The video serves as an illustration of a disturbing, yet
fascinating, phenomenon: how quickly peaceful, multi-ethnic communities can
devolve into open sectarian - and often brutal - war.
Since the end of the Soviet Union in 1991, Ukraine has been
a nation with a large Russian minority population. While there has been some occasional tension
between the groups over issues like whether or not Russian should be recognized
as an official language in Ukraine, the two ethnicities have basically lived
together peacefully – there have been no reports of systematic violence between
the two groups. This is especially true
in eastern Ukraine, where the bulk of Ukraine's Russian population is
located. There, the two ethnicities
lived together and intermarried; it was not uncommon for families to be spread
out between Russia and Ukraine and crossing the border of the two nations was
usually given about as much thought as crossing the street.
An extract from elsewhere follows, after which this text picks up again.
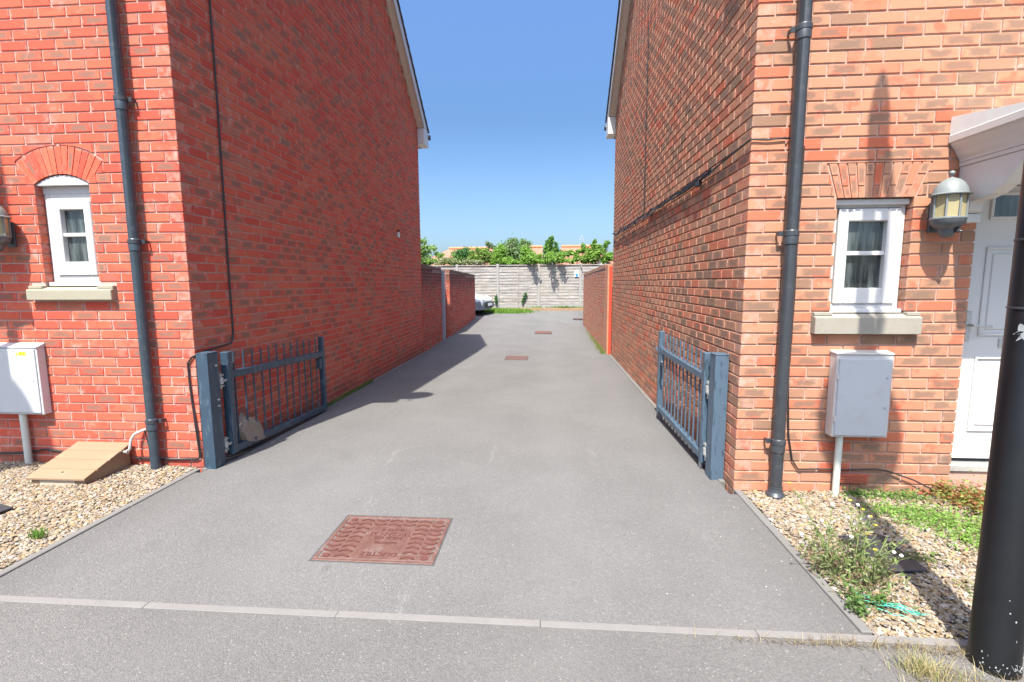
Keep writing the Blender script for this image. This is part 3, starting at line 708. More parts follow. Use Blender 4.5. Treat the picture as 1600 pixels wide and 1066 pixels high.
def gravel(x0, x1, y0, y1, dens, avoid=None, name='gravel'):
    n = int((x1-x0)*(y1-y0)*dens); P = np.stack([rng.uniform(x0, x1, n), rng.uniform(y0, y1, n)], 1)
    if avoid is not None: P = P[~avoid(P)]
    n = len(P); V, F = icosa(); s = rng.lognormal(math.log(.0078), .28, n)[:, None]*np.array([1.25, 1.0, .62])*rng.uniform(.8, 1.2, (n, 3))
    lay = rng.random(n); tilt = rot_rand(n)
    J = 1+(rng.random((n, 12))-.5)*.5
    yaw = rng.uniform(0, 6.28, n); c, si = np.cos(yaw), np.sin(yaw)
    W = (V[None]*J[..., None])*s[:, None, :]
    # mostly flat-lying: small random tilt
    tx = rng.normal(0, .35, n); W = np.stack([W[..., 0], W[..., 1]*np.cos(tx)[:, None]-W[..., 2]*np.sin(tx)[:, None], W[..., 1]*np.sin(tx)[:, None]+W[..., 2]*np.cos(tx)[:, None]], -1)
    W = np.stack([W[..., 0]*c[:, None]-W[..., 1]*si[:, None], W[..., 0]*si[:, None]+W[..., 1]*c[:, None], W[..., 2]], -1)
    lump = .006*np.sin(P[:, 0]*7)+.005*np.sin(P[:, 1]*9+P[:, 0]*4)
    W[..., 0] += P[:, :1]; W[..., 1] += P[:, 1:]; W[..., 2] += (-.006+lay*.020+lump)[:, None]
    pal = np.array(np.array([(.50,.42,.29),(.56,.49,.37),(.45,.34,.20),(.58,.54,.47),(.42,.37,.30),(.52,.40,.22),(.38,.35,.32),(.62,.60,.57),(.42,.29,.19)])*[.52, .49, .475]); wts = np.array([.22,.2,.13,.12,.08,.1,.05,.06,.04])
    col = pal[rng.choice(len(pal), n, p=wts/wts.sum())]*rng.uniform(.8, 1.15, (n, 1))
    cc = np.concatenate([col, np.ones((n, 1))], 1); cc = np.repeat(cc, 60, axis=0)
    FF = (F[None]+(np.arange(n)*12)[:, None, None]).reshape(-1, 3)
    me = np_mesh(name, W.reshape(-1, 3), FF, M_stone, {'bc': cc}); return link(name, me)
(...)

Certainly there are no outward physical signs
to distinguish a Russian from a Ukrainian.
Even just a few months ago such inter-ethnic violence in Ukraine would
have been unthinkable. Yet now, cities
across eastern Ukraine are being roiled by just such attacks. Ethnic Russians in Ukraine have been flooded
by messages from Russian-based media outlets condemning the “Fascist putsch”
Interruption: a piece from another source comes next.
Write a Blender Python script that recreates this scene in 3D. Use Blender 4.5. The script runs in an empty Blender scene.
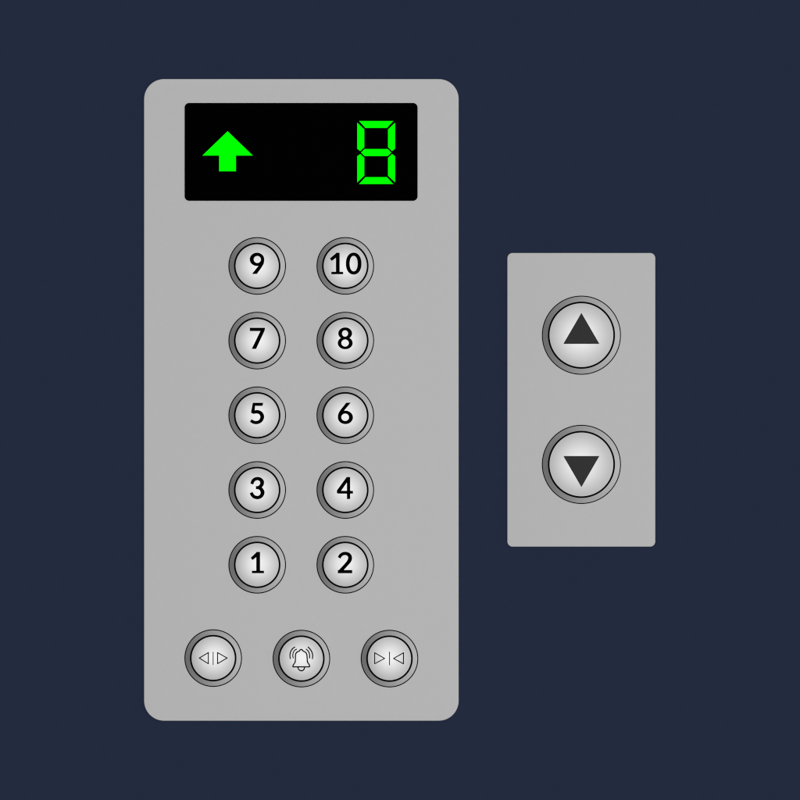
import bpy, bmesh, math
import numpy as np

S = 0.0005                      # one modelling unit (0.5 mm) in metres
scene = bpy.context.scene
COL = scene.collection

# ------------------------------------------------------------------ materials
def lin(c):
    c /= 255.0
    return c / 12.92 if c <= 0.04045 else ((c + 0.055) / 1.055) ** 2.4

def new_mat(name):
    m = bpy.data.materials.new(name)
    m.use_nodes = True
    nt = m.node_tree
    return m, nt, nt.nodes["Principled BSDF"]

def surface(name, color, rough, metal=0.0, spec=0.5, mottle=0.0, scale=300.0, bump=0.0, bump_scale=2500.0,
            rough_var=0.0, stretch=None):
    """Principled surface with a fine procedural variation of colour, gloss and relief."""
    m, nt, b = new_mat(name)
    N, L = nt.nodes, nt.links
    b.inputs["Base Color"].default_value = (*color, 1)
    b.inputs["Roughness"].default_value = rough
    b.inputs["Metallic"].default_value = metal
    b.inputs["Specular IOR Level"].default_value = spec
    co = N.new("ShaderNodeTexCoord")
    src = co.outputs["Object"]
    if stretch:
        mp = N.new("ShaderNodeMapping")
        mp.inputs["Scale"].default_value = stretch
        L.new(src, mp.inputs["Vector"])
        src = mp.outputs["Vector"]
    if mottle or rough_var:
        n = N.new("ShaderNodeTexNoise")
        n.inputs["Scale"].default_value = scale
        n.inputs["Detail"].default_value = 5
        L.new(src, n.inputs["Vector"])
        if mottle:
            r = N.new("ShaderNodeValToRGB")
            r.color_ramp.elements[0].position = 0.3
            r.color_ramp.elements[1].position = 0.7
            r.color_ramp.elements[0].color = (*[c * (1 - mottle) for c in color], 1)
            r.color_ramp.elements[1].color = (*[min(1, c * (1 + mottle)) for c in color], 1)
            L.new(n.outputs["Fac"], r.inputs["Fac"])
            L.new(r.outputs["Color"], b.inputs["Base Color"])
        if rough_var:
            mr = N.new("ShaderNodeMapRange")
            mr.inputs["To Min"].default_value = rough - rough_var
            mr.inputs["To Max"].default_value = rough + rough_var
            L.new(n.outputs["Fac"], mr.inputs["Value"])
            L.new(mr.outputs["Result"], b.inputs["Roughness"])
    if bump:
        n2 = N.new("ShaderNodeTexNoise")
        n2.inputs["Scale"].default_value = bump_scale
        n2.inputs["Detail"].default_value = 3
        L.new(src, n2.inputs["Vector"])
        bp = N.new("ShaderNodeBump")
        bp.inputs["Strength"].default_value = bump
        bp.inputs["Distance"].default_value = 0.0001
        L.new(n2.outputs["Fac"], bp.inputs["Height"])
        L.new(bp.outputs["Normal"], b.inputs["Normal"])
    return m

M_WALL = surface("navy_wall_paint", (lin(34) * 0.96, lin(42) * 0.96, lin(62) * 0.97), 0.8, spec=0.03, mottle=0.02, scale=260, bump=0.05, bump_scale=1400)
M_PLATE = surface("satin_grey_plate", (0.425, 0.425, 0.425), 0.62, spec=0.2, mottle=0.008, scale=500, bump=0.02, bump_scale=5000)
M_BEZEL = surface("satin_bezel_metal", (0.60, 0.60, 0.60), 0.32, metal=1.0, mottle=0.01, scale=900)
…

that overthrew the government of President Viktor Yanukovych and ominous
warnings that Fascist mobs were heading east from Kiev to brutalize the ethnic
Russian population (a comprehensive United Nations report could find no
evidence of these alleged attacks). For
their part, some ultra-nationalist groups that became involved with the Maidan
protests in Kiev have talked openly about their desire for Ukraine to be “for
Ukrainians” - meaning ethnic Ukrainians and not Russians who happen to also be
citizens of Ukraine; though again, the anti-Russian, Ukrainian-nationalist mobs
that the Russian media constantly warns about have not materialized.
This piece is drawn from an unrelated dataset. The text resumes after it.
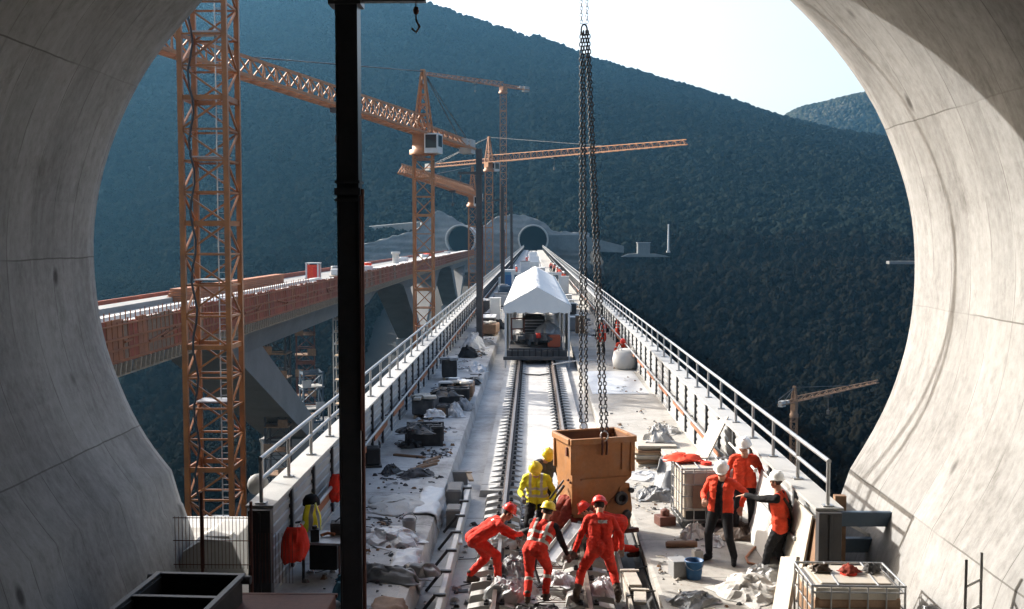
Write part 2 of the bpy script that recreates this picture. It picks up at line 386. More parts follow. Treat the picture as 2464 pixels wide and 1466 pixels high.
# ------------------------------------------------------------------ forest (one mass), leaf clumps instanced on scattered points
def blob_tree(name, seed):
    """Geometry nodes: lumpy crowns on the object's own points, size and turn from stored attributes."""
    g = bpy.data.node_groups.new(name, 'GeometryNodeTree')
    g.interface.new_socket('Geometry', in_out='INPUT', socket_type='NodeSocketGeometry')
    g.interface.new_socket('Geometry', in_out='OUTPUT', socket_type='NodeSocketGeometry')
    N, L = g.nodes, g.links
    gi, go = N.new('NodeGroupInput'), N.new('NodeGroupOutput')
    m2p = N.new('GeometryNodeMeshToPoints'); L.new(gi.outputs[0], m2p.inputs['Mesh'])
    join = N.new('GeometryNodeGeometryToInstance')
    for k in range(4):
        ico = N.new('GeometryNodeMeshIcoSphere'); ico.inputs['Radius'].default_value = 1.0; ico.inputs['Subdivisions'].default_value = 4
        pos = N.new('GeometryNodeInputPosition')
        no = N.new('ShaderNodeTexNoise'); no.inputs['Scale'].default_value = 2.2; no.inputs['Detail'].default_value = 4; no.inputs['Roughness'].default_value = 0.6
        ad = N.new('ShaderNodeVectorMath'); ad.operation = 'ADD'; ad.inputs[1].default_value = (7.3 * k + seed, 3.1 * k, 1.7 * k)
        L.new(pos.outputs[0], ad.inputs[0]); L.new(ad.outputs[0], no.inputs['Vector'])
        mr = N.new('ShaderNodeMapRange'); mr.inputs['From Min'].default_value = 0.3; mr.inputs['From Max'].default_value = 0.7; mr.inputs['To Min'].default_value = 0.6; mr.inputs['To Max'].default_value = 1.25
        L.new(no.outputs['Fac'], mr.inputs['Value'])
        sc = N.new('ShaderNodeVectorMath'); sc.operation = 'SCALE'; L.new(pos.outputs[0], sc.inputs[0]); L.new(mr.outputs[0], sc.inputs['Scale'])
        sp = N.new('GeometryNodeSetPosition'); L.new(ico.outputs['Mesh'], sp.inputs['Geometry']); L.new(sc.outputs[0], sp.inputs['Position'])
        sm = N.new('GeometryNodeSetMaterial'); sm.name = 'mat%d' % k; ss = N.new('GeometryNodeSetShadeSmooth'); L.new(sp.outputs[0], ss.inputs['Geometry']); L.new(ss.outputs[0], sm.inputs['Geometry'])
        L.new(sm.outputs[0], join.inputs[0])
    iop = N.new('GeometryNodeInstanceOnPoints'); iop.inputs['Pick Instance'].default_value = True
    L.new(m2p.outputs[0], iop.inputs['Points']); L.new(join.outputs[0], iop.inputs['Instance'])
    for nm, ty, sock in (('scl', 'FLOAT_VECTOR', 'Scale'), ('rot', 'FLOAT_VECTOR', 'Rotation'), ('var', 'INT', 'Instance Index')):
        at = N.new('GeometryNodeInputNamedAttribute'); at.data_type = ty; at.inputs['Name'].default_value = nm
        L.new(at.outputs['Attribute'], iop.inputs[sock])
    L.new(iop.outputs[0], go.inputs[0])
    return g
def forest(name, label, pts, scl, mat, seed):
    me = bpy.data.meshes.new(name); me.vertices.add(len(pts)); me.vertices.foreach_set('co', np.asarray(pts, np.float32).ravel())
    rng = np.random.default_rng(seed)
    a = me.attributes.new('scl', 'FLOAT_VECTOR', 'POINT'); a.data.foreach_set('vector', np.asarray(scl, np.float32).ravel())
    rot = np.zeros((len(pts), 3), np.float32); rot[:, 2] = rng.uniform(0, 6.28, len(pts)); rot[:, 0] = rng.normal(0, 0.15, len(pts))
    a = me.attributes.new('rot', 'FLOAT_VECTOR', 'POINT'); a.data.foreach_set('vector', rot.ravel())
    a = me.attributes.new('var', 'INT', 'POINT'); a.data.foreach_set('value', rng.integers(0, 4, len(pts)).astype(np.int32))
    me.materials.append(MATS[mat])
    o = bpy.data.objects.new(name, me); COL.objects.link(o)
    md = o.modifiers.new('crowns', 'NODES'); md.node_group = blob_tree(name + '_nodes', seed)
    for n in md.node_group.nodes:
        if n.bl_idname == 'GeometryNodeSetMaterial': n.inputs['Material'].default_value = MATS[mat]
    return tag(o, label, 'forest', kind='stuff')
rng = np.random.default_rng(3)
def scatter(n, x0, x1, y0, y1):
    return rng.uniform(x0, x1, n), rng.uniform(y0, y1, n)
def clear(x, y):
    """True where trees may grow: off the viaducts, the portals' bare slope and the roads."""
    k = ~((x > -60) & (x < 12) & (y < 560)) & ~((x > -66) & (x < 34) & (y > 455) & (y < 545))
    for rd in (road_a,):
        rx = [p[0] for p in rd]; ry = [p[1] for p in rd]
        cy = np.interp(x, rx, ry, left=9e9, right=9e9)
        k &= np.abs(y - cy) > 7
        k &= ~((rd is road_a) & (y < cy) & (y > cy - 14) & (rng.uniform(0, 1, x.size) < 0.7))
    return k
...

The BBC video brings to mind another recent European
conflict: the Yugoslavian Civil War in the 1990s. Before the conflict – Europe's bloodiest
since World War II – Yugoslavia had been a fairly prosperous multi-ethnic
nation, of Serbians, Croatians and Bosniaks (Muslims from Bosnia), who
peacefully co-existed. Nowhere was this
more apparent than in Sarajevo, a vibrant, multi-ethnic city that hosted the
1984 Winter Olympics. A decade later,
the city would lie largely in ruins, having borne witness to the worst acts of
ethnic cleansing since the Holocaust.
The roots of the Yugoslavian Civil War can be traced back to
then-Yugoslav President Slobodan Milosevic, himself an ethnic Serb. In an effort to bolster his regime, Milosevic
filled the airwaves with Serbian nationalist rhetoric, some of it reviving
ancient ethnic tensions that dated back to the Battle of Kosovo Polje in 1389
between the Serbs and the Muslim Ottoman Empire. A conflict soon emerged with neighbors who
had lived together, sometimes for decades, beating, killing and raping each
other in a brutal inter-ethnic war.
The Ukrainian crisis also comes along at the 20th
anniversary of one of the worst atrocities of the past century; the Rwandan
Genocide of 1994. Here again, two
ethnicities – the Hutus and the Tutsi – who had lived side-by-side were soon
embroiled in a genocide that would kill more than 800,000 people in the space
of just three months. The roots of that
conflict can be traced back to Rwanda's time as a colony when the ruling
Belgian empire used minor physiological characteristics to create a division
between the two very similar Hutu and Tutsi peoples. A century later, these differences would be
exploited - again through a deliberate mass-media campaign - to sow division
between the two groups that would eventually lead to the genocide.
In the United States even today tension exists between the
Caucasian and African-American communities; occasionally the rhetoric employed
around this tension can be ugly and hateful.
But with these two communities, there are outward signs of difference; a
way for one to cite the “otherness” of the opposite community. These outward differences are minor in the
cases of the ethnicities involved in the Rwandan and Yugoslav conflicts and
totally absent in Ukraine where the “Russian” and “Ukrainian” ethnicities are
entirely social constructs with no basis in physiology. Yet in each case it has been remarkably easy
for some actors within one community to use the mass-media to portray the other
ethnicity as something evil or dangerous, an existential threat to the welfare
of the actor's ethnicity. What is
disturbing is how willingly people are to buy into the victimization narrative
and turn on the others, even if they were their friends and neighbors. During the heights of the Yugoslavia and
Rwanda conflicts it was not uncommon for people to rape and murder the
neighbors they had lived next to for many years just because they belonged to
the other ethnicity.
Ukraine has not sunk to that level of violence yet, but
recent history has shown that it can sadly be a very short descent.